CHICAGO, March 5 -- When it comes to finding their place in the labor market, men without a college education in the United States face a complex array of forces including declining wages and fewer stable jobs, according to a study posted on the website of the University of Michigan (UM) on Tuesday.
Statistics show that all but 2.8 percent of men in the prime working ages of 25-54 were participating in the labor force in 1960. But by 2017, nearly 12 percent of men were nonparticipants. That's a withdrawal of roughly 5.5 million men from the labor force, and the majority of such men lack a college education.
While the fraction of men counted as unemployed, not currently working but looking for work, has declined over the last decade, the fraction out of the workforce altogether has trended up. The trend can be seen in the statistics for native-born men across racial and ethnic groups.

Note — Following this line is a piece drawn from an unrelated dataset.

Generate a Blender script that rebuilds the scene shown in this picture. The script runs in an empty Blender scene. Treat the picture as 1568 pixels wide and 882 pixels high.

UM researchers gave an explanation that goes beyond simple supply and demand stories. One focuses on the roles played by the difficulty of maintaining a rewarding job in declining areas and the reluctance of individuals to migrate to more economically prosperous areas.
Another explanation emphasizes a "feedback loop" between declining job prospects and declining marriage prospects. While most men in the 1960s entered marital arrangements founded on the husband working and the wife tending to the household, family structure is quite different today.
The fraction of non-college-educated men currently married has plummeted by 30 to 40 percentage points since the 1960s. Meanwhile, women have become more economically self-sufficient. These labor and marriage market forces interact with one another, creating an environment in which men without college education may no longer find the maintenance of a stable job as attractive as they once did.
These factors have all converged to reduce stable employment, leading affected men to participate sporadically in the labor market and depend mostly on family members for income support, the researchers stated.
The study is scheduled to be published in the Journal of Economic Perspectives.